Als nächstes eine Zeitschrift

Demnächst startet er mit langjährigen Mitstreitern aus dem Writers Room und dem Forum ein neues Projekt, sie arbeiten bereits daran und das Literaturreferat der Kulturbehörde unter seiner neuen Leiterin Antje Flemming wird es fördern: eine Literaturzeitschrift. Tau wird sie heißen. Tau wie der griechische Buchstabe, Tau wie das Tau, zu dem man auch dickes Seil sagen könnte. Tau nach den Tautropfen, die morgens auf den Wiesen vor sich hin glitzern. Diese Idee ist letztlich das Resultat eines Besuches der belgischen Literaturzeitschrift Deus ex Machina, deren Redaktionsmitglieder sich in Hamburg umschauten, beim Forum landeten und sich wunderten, warum eine solide Stadt wie Hamburg keine solide Literaturzeitschrift vorweisen kann.
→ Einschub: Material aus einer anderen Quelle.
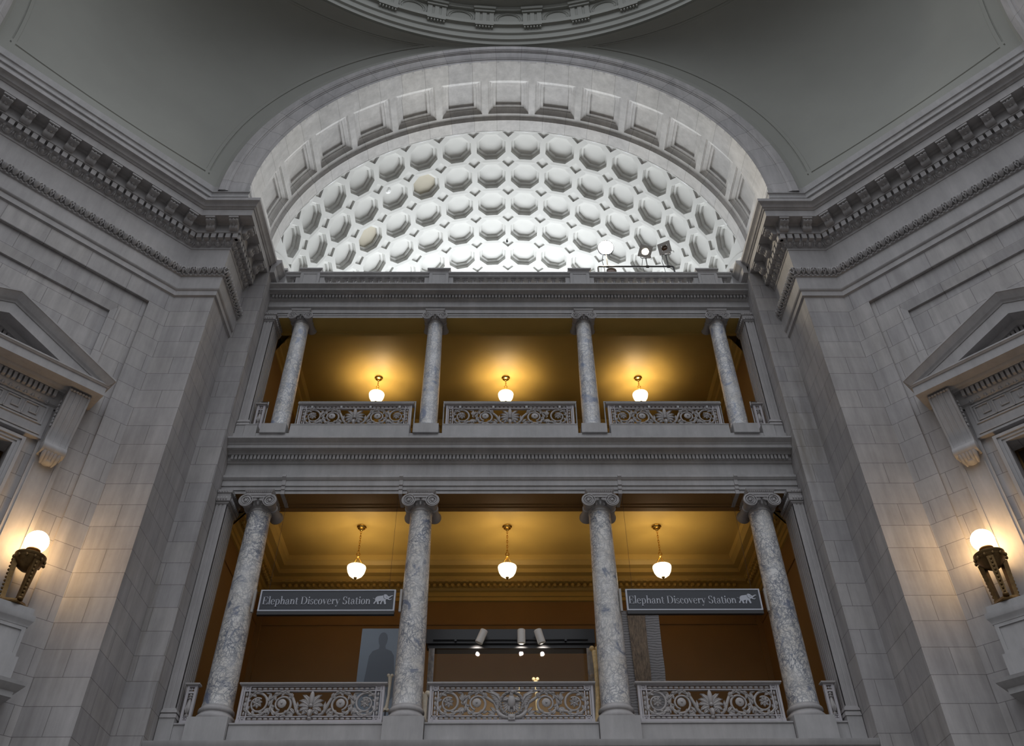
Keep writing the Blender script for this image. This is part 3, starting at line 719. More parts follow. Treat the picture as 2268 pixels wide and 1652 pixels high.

„Wie wir so sind, haben wir uns gesagt: Na, dann machen wir doch eine Literaturzeitschrift“, sagt er. Ganz so unbedarft sind sie dann allerdings doch nicht an die Sache herangegangen. Sie haben sich ein Konzept überlegt, schon mal eine Homepage geschaltet, über die Höhe der Auflage nachgedacht, eine Druckerei gebucht. Im Februar nächsten Jahres soll Tau erstmalig erscheinen. Das Motto oder Thema, zu dem jetzt Texte aller Arten gesucht werden, lautet: akute Langwaffen.